Jedna rzecz, która mnie trochę rozczarowała, to zdjęcia. W większości książek Nigelli fotografie mi się podobają, np. w przedostatniej Nigella Express czy moim ulubionym Feast. Jednak tu, choć bardzo estetyczne i profesjonalne, są dość zimne (może ze względu na dobór kolorów – wystrój biało-czerwono-zielony, ew. srebrny plus białe tło?), a przedstawione dania sprawiają wrażenie jedynie dekoracji. Przykładem może być strona poniżej:
Na szczęście nie wszystkie zdjęcia są takie, czego dowodem:
Podsumowując: fanom „domowej bogini” książka zapewne się spodoba, ale tym, którzy żadnej książki Nigelli jeszcze nie mieli w rękach, polecam nieodmiennie Feast albo How to be a domestic goddess.
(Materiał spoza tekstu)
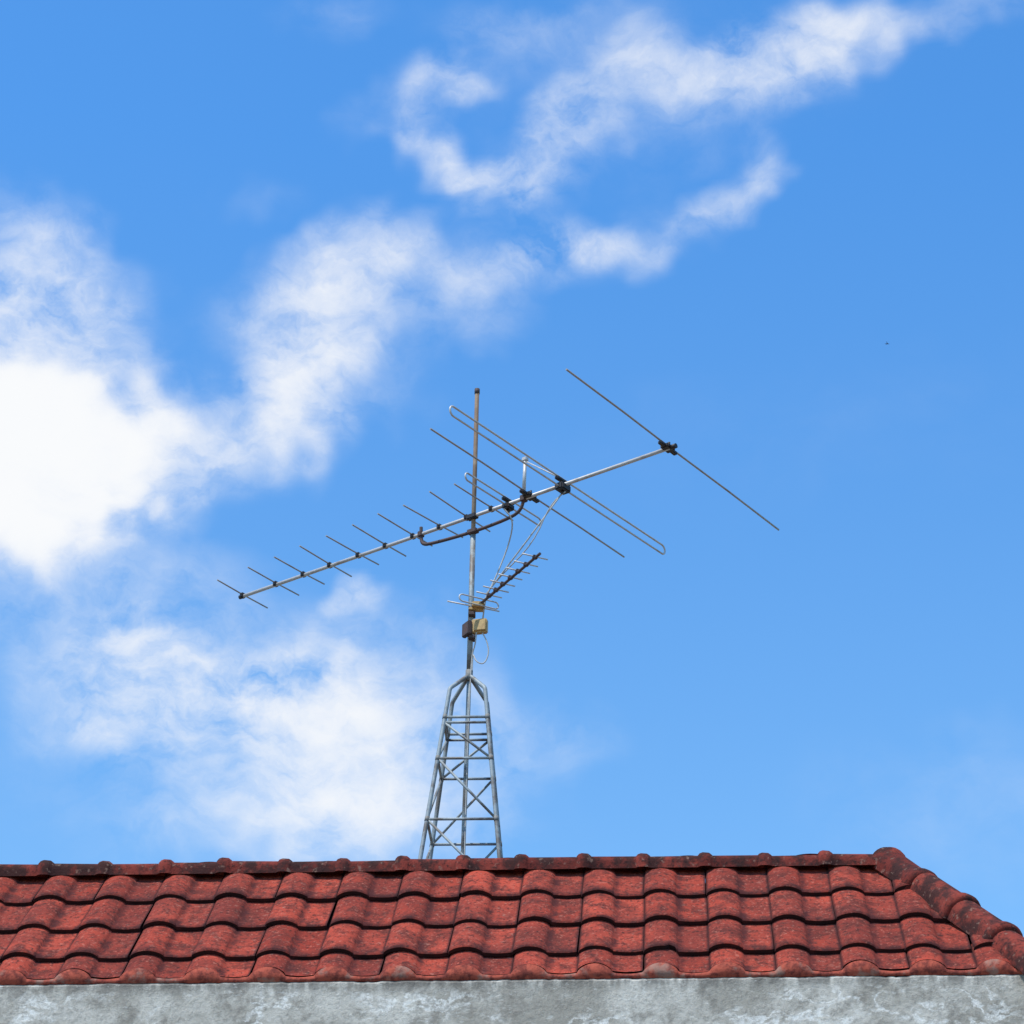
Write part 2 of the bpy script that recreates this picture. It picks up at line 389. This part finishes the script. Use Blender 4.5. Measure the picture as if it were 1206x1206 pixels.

PS. Zapomniałam wspomnieć o polskim akcencie. Już na zdjęciach wewnątrz okładki Nigella Express było widać polskie produkty, m.in. wódkę miodową Krupnik. Chyba zasmakowała autorce, bo w Nigella Christmas jest przepis na grzaną wódkę z miodem, która ma naśladować… właśnie Krupnik. Przepis kończy się swojskim: „Na zdrowie!”